**YOUR OBJECTIVE**
Reproduce exactly the opening lines of the listing, stopping after the line that contains "from math import" and including it.
===== RECORDED INFORMATION
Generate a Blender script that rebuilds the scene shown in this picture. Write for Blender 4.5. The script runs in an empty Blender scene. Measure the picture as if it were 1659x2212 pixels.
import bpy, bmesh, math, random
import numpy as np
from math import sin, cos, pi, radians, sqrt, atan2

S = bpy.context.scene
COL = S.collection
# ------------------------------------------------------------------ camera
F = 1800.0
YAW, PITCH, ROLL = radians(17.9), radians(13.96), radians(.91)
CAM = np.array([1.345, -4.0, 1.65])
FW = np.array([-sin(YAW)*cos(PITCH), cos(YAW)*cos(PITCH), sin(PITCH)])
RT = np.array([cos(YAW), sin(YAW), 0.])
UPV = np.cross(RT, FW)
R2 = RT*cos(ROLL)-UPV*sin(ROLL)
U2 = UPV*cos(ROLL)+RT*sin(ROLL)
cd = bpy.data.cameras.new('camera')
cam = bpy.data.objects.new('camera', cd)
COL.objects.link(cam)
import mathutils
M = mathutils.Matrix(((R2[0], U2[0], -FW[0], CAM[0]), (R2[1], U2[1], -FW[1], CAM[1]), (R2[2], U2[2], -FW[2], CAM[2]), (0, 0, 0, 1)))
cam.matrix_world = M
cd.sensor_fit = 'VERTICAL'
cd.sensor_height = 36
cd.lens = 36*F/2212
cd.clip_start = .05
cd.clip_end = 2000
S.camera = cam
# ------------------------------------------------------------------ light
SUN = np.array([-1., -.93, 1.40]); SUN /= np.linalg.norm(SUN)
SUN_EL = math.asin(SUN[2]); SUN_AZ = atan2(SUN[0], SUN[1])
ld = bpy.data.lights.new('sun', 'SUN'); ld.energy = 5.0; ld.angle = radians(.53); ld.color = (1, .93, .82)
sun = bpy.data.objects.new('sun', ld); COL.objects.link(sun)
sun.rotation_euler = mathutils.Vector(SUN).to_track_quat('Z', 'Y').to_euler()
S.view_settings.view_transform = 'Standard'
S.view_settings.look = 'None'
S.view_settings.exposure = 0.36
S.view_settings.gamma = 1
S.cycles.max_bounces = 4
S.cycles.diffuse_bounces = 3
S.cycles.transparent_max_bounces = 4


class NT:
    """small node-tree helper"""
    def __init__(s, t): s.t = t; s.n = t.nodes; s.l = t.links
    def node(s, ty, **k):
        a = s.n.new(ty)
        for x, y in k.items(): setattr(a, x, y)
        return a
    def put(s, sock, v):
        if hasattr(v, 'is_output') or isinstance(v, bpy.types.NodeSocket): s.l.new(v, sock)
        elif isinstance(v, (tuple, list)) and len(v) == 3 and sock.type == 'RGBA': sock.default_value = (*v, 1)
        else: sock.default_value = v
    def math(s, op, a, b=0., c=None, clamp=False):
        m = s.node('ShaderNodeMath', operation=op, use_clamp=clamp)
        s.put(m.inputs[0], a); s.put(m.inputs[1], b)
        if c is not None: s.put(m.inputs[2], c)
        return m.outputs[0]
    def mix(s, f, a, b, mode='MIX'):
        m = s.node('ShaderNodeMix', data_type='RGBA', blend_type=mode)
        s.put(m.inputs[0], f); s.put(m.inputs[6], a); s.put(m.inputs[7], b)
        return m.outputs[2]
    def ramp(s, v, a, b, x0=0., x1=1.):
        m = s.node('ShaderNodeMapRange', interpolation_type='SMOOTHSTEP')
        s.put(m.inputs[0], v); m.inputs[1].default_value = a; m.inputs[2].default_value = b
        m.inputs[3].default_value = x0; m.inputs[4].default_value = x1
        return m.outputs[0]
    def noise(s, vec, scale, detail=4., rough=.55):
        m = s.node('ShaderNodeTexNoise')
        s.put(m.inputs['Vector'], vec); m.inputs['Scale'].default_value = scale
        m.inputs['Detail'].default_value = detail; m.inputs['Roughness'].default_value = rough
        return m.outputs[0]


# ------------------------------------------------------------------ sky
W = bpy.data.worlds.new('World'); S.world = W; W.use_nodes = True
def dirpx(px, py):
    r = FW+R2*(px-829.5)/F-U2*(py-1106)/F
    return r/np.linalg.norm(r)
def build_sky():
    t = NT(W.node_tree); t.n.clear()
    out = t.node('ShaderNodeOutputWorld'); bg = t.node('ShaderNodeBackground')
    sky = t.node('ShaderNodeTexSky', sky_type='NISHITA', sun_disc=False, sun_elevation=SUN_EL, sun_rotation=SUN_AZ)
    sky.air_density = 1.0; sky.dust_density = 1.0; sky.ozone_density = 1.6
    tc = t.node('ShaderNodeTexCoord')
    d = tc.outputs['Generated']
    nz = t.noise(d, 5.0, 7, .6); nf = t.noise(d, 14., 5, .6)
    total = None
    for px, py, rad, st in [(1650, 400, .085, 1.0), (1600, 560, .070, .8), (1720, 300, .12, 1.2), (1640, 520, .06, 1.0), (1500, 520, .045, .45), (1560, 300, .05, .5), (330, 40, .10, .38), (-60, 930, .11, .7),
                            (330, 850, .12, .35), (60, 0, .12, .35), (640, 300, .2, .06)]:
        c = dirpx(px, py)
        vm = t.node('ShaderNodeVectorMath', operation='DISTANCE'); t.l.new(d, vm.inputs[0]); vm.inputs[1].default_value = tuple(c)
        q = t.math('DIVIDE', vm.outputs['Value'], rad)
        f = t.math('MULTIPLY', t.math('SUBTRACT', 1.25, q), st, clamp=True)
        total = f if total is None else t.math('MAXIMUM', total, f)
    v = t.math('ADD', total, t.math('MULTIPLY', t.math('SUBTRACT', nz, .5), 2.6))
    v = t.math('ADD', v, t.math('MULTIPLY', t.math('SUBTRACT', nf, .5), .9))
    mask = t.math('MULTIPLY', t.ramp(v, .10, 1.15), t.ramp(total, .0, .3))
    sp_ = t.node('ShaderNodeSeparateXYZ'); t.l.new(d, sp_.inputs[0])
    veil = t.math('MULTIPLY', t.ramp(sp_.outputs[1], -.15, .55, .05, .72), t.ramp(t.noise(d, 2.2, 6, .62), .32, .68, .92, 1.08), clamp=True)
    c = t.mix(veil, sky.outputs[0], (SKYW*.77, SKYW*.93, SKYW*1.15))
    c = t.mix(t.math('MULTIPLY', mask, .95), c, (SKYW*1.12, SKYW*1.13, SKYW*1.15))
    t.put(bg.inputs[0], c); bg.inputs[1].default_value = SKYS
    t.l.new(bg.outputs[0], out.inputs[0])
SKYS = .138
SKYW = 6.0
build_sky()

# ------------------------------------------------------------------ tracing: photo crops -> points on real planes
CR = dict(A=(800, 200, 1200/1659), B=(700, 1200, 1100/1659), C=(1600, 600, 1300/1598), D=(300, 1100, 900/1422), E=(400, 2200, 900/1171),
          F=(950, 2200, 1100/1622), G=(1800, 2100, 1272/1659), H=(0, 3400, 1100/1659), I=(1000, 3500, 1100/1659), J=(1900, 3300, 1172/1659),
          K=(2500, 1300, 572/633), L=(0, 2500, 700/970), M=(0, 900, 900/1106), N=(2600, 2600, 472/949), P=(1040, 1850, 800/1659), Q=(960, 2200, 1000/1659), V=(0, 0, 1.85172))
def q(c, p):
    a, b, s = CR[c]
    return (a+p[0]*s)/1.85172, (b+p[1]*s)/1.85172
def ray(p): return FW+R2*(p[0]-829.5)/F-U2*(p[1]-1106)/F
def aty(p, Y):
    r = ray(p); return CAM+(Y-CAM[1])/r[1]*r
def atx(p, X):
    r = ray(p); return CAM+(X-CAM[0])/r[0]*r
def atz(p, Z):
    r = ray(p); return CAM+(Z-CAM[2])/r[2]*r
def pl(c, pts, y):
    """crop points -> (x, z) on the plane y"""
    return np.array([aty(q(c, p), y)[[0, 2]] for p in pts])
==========
**SOLUTION FOR THIS PROBLEM**
Generate a Blender script that rebuilds the scene shown in this picture. Write for Blender 4.5. The script runs in an empty Blender scene. Measure the picture as if it were 1659x2212 pixels.
import bpy, bmesh, math, random
import numpy as np
from math import sin, cos, pi, radians, sqrt, atan2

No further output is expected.